> **AIM OF THE TASK**
Write out the whole listing word for word.

> **MATERIAL PROVIDED**
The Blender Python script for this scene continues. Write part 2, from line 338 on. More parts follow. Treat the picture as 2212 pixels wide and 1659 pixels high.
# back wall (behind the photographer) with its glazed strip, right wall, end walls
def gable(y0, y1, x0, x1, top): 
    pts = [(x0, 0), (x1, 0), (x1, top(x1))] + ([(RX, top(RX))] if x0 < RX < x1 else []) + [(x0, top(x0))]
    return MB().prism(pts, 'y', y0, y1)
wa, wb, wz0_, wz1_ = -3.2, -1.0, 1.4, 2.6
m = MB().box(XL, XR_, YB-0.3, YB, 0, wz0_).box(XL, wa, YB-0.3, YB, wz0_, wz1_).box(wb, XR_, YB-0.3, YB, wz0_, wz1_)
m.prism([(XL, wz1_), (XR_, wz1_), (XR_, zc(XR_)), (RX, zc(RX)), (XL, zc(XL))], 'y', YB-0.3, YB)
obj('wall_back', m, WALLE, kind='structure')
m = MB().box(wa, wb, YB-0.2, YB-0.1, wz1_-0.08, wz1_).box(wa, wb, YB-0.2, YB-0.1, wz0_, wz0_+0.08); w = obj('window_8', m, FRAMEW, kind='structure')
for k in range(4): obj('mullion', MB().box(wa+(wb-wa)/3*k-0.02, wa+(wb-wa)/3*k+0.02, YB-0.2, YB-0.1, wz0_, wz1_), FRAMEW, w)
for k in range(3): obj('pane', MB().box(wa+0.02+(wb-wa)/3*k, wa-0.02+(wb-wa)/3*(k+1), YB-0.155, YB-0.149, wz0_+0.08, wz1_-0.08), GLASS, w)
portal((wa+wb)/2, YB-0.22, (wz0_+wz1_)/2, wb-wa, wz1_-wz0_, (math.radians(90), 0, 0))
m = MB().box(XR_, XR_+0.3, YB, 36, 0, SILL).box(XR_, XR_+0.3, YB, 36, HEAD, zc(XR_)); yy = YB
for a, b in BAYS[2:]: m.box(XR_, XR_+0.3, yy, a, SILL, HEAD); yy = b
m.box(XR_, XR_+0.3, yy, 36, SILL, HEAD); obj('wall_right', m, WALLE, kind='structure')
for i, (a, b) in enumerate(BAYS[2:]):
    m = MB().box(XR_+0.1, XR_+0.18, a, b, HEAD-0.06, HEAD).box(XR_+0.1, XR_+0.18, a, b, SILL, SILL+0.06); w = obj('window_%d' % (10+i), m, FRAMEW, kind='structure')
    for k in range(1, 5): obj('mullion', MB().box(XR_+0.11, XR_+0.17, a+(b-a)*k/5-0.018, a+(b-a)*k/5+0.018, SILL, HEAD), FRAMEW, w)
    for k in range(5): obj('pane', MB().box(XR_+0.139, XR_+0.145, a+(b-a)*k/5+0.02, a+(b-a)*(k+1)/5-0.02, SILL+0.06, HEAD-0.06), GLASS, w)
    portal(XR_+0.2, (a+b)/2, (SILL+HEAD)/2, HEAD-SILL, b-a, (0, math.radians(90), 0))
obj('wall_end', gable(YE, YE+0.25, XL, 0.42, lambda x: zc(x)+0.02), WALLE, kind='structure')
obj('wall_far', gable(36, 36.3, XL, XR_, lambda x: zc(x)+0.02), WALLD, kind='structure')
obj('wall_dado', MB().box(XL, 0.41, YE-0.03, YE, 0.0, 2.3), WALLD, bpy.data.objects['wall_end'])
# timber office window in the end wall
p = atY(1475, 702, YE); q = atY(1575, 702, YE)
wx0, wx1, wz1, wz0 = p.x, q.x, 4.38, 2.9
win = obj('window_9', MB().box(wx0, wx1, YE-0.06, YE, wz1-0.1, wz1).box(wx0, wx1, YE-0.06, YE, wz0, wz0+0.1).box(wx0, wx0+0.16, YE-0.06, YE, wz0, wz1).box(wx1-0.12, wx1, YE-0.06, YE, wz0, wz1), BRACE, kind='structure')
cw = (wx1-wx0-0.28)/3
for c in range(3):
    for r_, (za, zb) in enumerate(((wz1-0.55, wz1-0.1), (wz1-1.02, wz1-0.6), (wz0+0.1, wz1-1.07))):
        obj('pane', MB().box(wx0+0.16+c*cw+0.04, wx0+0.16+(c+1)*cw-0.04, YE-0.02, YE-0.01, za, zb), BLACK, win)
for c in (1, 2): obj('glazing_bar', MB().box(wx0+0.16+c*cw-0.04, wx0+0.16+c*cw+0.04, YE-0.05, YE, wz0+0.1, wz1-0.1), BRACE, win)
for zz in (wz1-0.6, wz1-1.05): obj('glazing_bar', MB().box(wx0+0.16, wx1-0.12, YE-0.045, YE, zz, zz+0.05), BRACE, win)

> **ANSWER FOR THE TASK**
The Blender Python script for this scene continues. Write part 2, from line 338 on. More parts follow. Treat the picture as 2212 pixels wide and 1659 pixels high.
# back wall (behind the photographer) with its glazed strip, right wall, end walls
def gable(y0, y1, x0, x1, top): 
    pts = [(x0, 0), (x1, 0), (x1, top(x1))] + ([(RX, top(RX))] if x0 < RX < x1 else []) + [(x0, top(x0))]
    return MB().prism(pts, 'y', y0, y1)
wa, wb, wz0_, wz1_ = -3.2, -1.0, 1.4, 2.6
m = MB().box(XL, XR_, YB-0.3, YB, 0, wz0_).box(XL, wa, YB-0.3, YB, wz0_, wz1_).box(wb, XR_, YB-0.3, YB, wz0_, wz1_)
m.prism([(XL, wz1_), (XR_, wz1_), (XR_, zc(XR_)), (RX, zc(RX)), (XL, zc(XL))], 'y', YB-0.3, YB)
obj('wall_back', m, WALLE, kind='structure')
m = MB().box(wa, wb, YB-0.2, YB-0.1, wz1_-0.08, wz1_).box(wa, wb, YB-0.2, YB-0.1, wz0_, wz0_+0.08); w = obj('window_8', m, FRAMEW, kind='structure')
for k in range(4): obj('mullion', MB().box(wa+(wb-wa)/3*k-0.02, wa+(wb-wa)/3*k+0.02, YB-0.2, YB-0.1, wz0_, wz1_), FRAMEW, w)
for k in range(3): obj('pane', MB().box(wa+0.02+(wb-wa)/3*k, wa-0.02+(wb-wa)/3*(k+1), YB-0.155, YB-0.149, wz0_+0.08, wz1_-0.08), GLASS, w)
portal((wa+wb)/2, YB-0.22, (wz0_+wz1_)/2, wb-wa, wz1_-wz0_, (math.radians(90), 0, 0))
m = MB().box(XR_, XR_+0.3, YB, 36, 0, SILL).box(XR_, XR_+0.3, YB, 36, HEAD, zc(XR_)); yy = YB
for a, b in BAYS[2:]: m.box(XR_, XR_+0.3, yy, a, SILL, HEAD); yy = b
m.box(XR_, XR_+0.3, yy, 36, SILL, HEAD); obj('wall_right', m, WALLE, kind='structure')
for i, (a, b) in enumerate(BAYS[2:]):
    m = MB().box(XR_+0.1, XR_+0.18, a, b, HEAD-0.06, HEAD).box(XR_+0.1, XR_+0.18, a, b, SILL, SILL+0.06); w = obj('window_%d' % (10+i), m, FRAMEW, kind='structure')
    for k in range(1, 5): obj('mullion', MB().box(XR_+0.11, XR_+0.17, a+(b-a)*k/5-0.018, a+(b-a)*k/5+0.018, SILL, HEAD), FRAMEW, w)
    for k in range(5): obj('pane', MB().box(XR_+0.139, XR_+0.145, a+(b-a)*k/5+0.02, a+(b-a)*(k+1)/5-0.02, SILL+0.06, HEAD-0.06), GLASS, w)
    portal(XR_+0.2, (a+b)/2, (SILL+HEAD)/2, HEAD-SILL, b-a, (0, math.radians(90), 0))
obj('wall_end', gable(YE, YE+0.25, XL, 0.42, lambda x: zc(x)+0.02), WALLE, kind='structure')
obj('wall_far', gable(36, 36.3, XL, XR_, lambda x: zc(x)+0.02), WALLD, kind='structure')
obj('wall_dado', MB().box(XL, 0.41, YE-0.03, YE, 0.0, 2.3), WALLD, bpy.data.objects['wall_end'])
# timber office window in the end wall
p = atY(1475, 702, YE); q = atY(1575, 702, YE)
wx0, wx1, wz1, wz0 = p.x, q.x, 4.38, 2.9
win = obj('window_9', MB().box(wx0, wx1, YE-0.06, YE, wz1-0.1, wz1).box(wx0, wx1, YE-0.06, YE, wz0, wz0+0.1).box(wx0, wx0+0.16, YE-0.06, YE, wz0, wz1).box(wx1-0.12, wx1, YE-0.06, YE, wz0, wz1), BRACE, kind='structure')
cw = (wx1-wx0-0.28)/3
for c in range(3):
    for r_, (za, zb) in enumerate(((wz1-0.55, wz1-0.1), (wz1-1.02, wz1-0.6), (wz0+0.1, wz1-1.07))):
        obj('pane', MB().box(wx0+0.16+c*cw+0.04, wx0+0.16+(c+1)*cw-0.04, YE-0.02, YE-0.01, za, zb), BLACK, win)
for c in (1, 2): obj('glazing_bar', MB().box(wx0+0.16+c*cw-0.04, wx0+0.16+c*cw+0.04, YE-0.05, YE, wz0+0.1, wz1-0.1), BRACE, win)
for zz in (wz1-0.6, wz1-1.05): obj('glazing_bar', MB().box(wx0+0.16, wx1-0.12, YE-0.045, YE, zz, zz+0.05), BRACE, win)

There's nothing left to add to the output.